Il coro di prigioniere troiane le avalla il responso di morte che il sogno aveva preavvisato: Achille, comparso armato sulla sua tomba, arrestando le navi achee allestite per salpare, ha reclamato di non abbandonare il suo sepolcro ἀγέραστος. Nella contesa che assurge tra i guerrieri avanza il rimando alla sfera dell’eros: Agamennone, per soddisfare il letto di Cassandra, desiderebbe graziare la ragazzina. La cui tomba di Achille, tuttavia, va dunque onorata con αἵματι χλωρῷ.
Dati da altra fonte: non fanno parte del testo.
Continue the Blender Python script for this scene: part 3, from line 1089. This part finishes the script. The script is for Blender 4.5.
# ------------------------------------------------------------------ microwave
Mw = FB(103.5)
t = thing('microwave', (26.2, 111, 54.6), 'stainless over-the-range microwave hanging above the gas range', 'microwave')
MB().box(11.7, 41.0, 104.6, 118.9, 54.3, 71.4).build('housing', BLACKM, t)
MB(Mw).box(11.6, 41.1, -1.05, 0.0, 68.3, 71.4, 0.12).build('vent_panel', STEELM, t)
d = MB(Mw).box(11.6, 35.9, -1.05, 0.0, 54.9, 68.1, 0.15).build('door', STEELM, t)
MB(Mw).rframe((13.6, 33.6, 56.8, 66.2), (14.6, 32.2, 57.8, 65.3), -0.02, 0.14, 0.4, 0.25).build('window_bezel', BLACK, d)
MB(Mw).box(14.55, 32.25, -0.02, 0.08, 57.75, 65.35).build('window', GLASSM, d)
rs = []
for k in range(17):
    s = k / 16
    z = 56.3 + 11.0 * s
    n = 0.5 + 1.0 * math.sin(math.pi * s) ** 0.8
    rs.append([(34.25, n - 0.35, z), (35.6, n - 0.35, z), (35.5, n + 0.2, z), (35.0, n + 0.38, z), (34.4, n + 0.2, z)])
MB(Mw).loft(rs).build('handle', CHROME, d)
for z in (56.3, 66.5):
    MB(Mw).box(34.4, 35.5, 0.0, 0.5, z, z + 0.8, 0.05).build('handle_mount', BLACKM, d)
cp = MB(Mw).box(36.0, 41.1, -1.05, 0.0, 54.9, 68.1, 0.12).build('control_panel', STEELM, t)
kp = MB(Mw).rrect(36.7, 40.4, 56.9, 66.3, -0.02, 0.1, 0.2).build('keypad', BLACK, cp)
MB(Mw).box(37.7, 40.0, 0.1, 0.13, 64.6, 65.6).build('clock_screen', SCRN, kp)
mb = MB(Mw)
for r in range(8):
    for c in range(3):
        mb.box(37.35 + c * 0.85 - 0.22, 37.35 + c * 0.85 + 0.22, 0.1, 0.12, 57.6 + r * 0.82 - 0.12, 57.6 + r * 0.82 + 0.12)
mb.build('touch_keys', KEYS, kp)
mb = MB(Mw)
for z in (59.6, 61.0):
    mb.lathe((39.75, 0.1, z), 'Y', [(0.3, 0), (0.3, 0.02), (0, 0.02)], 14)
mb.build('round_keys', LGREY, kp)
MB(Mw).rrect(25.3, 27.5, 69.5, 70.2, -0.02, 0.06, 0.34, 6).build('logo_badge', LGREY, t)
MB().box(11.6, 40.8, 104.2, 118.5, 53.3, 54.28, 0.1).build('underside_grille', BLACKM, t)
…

L’esercito si persuade ad immolare Polissena: la fermezza nell’immolare come vittima σφάγιον…δούλων σφαγίων οὕνεκ’, per un guerriero morto, una fanciulla; il parere di Agamennone che, per amore di un’altra fanciulla, vorrebbe accantonare il sacrificio. Sangue di vergine, con il suo carico di suggestione erotica, ed amore per una schiava di una guerra. Ciononostante la guerra degli uomini ha le sue leggi: Odisseo allontana, sostengono le prigioniere, la πῶλον dal seno della vecchia genitrice, un fiotto livido di sangue avvampa il collo della fanciulla di sangue regale, una vitella montana con la gola sgozzata.
Odisseo ed Ecuba, il vincitore e la vinta: si consiglia σοφόν τοι κἀν κακοῖς ἃ δεῖ φρονεῖν nelle sventure che ci sovrastano. Eppure, obietta la regina, non τὸ χρή impone un ἀνθρωποσφαγεῖν, laddove sarebbe stato più appropriato alle contingenze un βουθυτεῖν μᾶλλον πρέπει: offerta funebre prevista dal costume e dalla cultura greche. Che si eviti lo sgozzamento di un’innocente: Polissena οὐδὲν αὐτὸν ἥδε γ’ εἴργασται κακόν, non ha ha fatto alcunché di male. E d’altronde ella è altresì πόλις, τιθήνη, βάκτρον, ἡγεμὼν ὁδοῦ.
Lutto, desolazione, vuoto, perdita, sconfitta, incredulità narra Dante:
Ecuba trista, misera e cattiva,
poscia che vide Polissena morta,
e del suo Polidoro in su la riva
del mar si fu la dolorosa accorta,
forsennata latrò sì come cane;
tanto il dolor le fé la mente torta.
Che rammenti Odisseo οὐ τοὺς κρατοῦντας χρὴ κρατεῖν ἃ μὴ χρεών: la felicità mica dura per sempre… Polissena, schiava e vinta, mirabilmente sorprende: sceglie di morire, di emanciparsi dalla condizione di soggezione rispetto al vincitore, ripristinando assolutamente il suo status regale e, pertanto, ponendosi in un rapporto paritetico. Il suo martirio spontaneo, intenzionale, libero la salva dal rapporto di possesso e alla mortificazione della schiavitù. La morte come εὐτυχέστερος; non importa non godere di ἄνυμφος ἀνυμέναιος.
Si strappa la veste, si denuda il seno, si offre al coltello del sacrificatore: che la si colpisca al petto, come un eroe, o al collo, come una vittima sacrificale!
Non storno il pianto alla vita mia,
che più che sozzura e rovina non è:
ventura migliore la morte, per me.
Morte gratuita ed evitabile. Gli innocenti sono le vittime preferite delle guerre, in cui sentimenti come gratitudine o riconoscenza non hanno diritto di cittadinanza: in guerra non esistono bambini ma solo nemici, grugnisce Agamennone.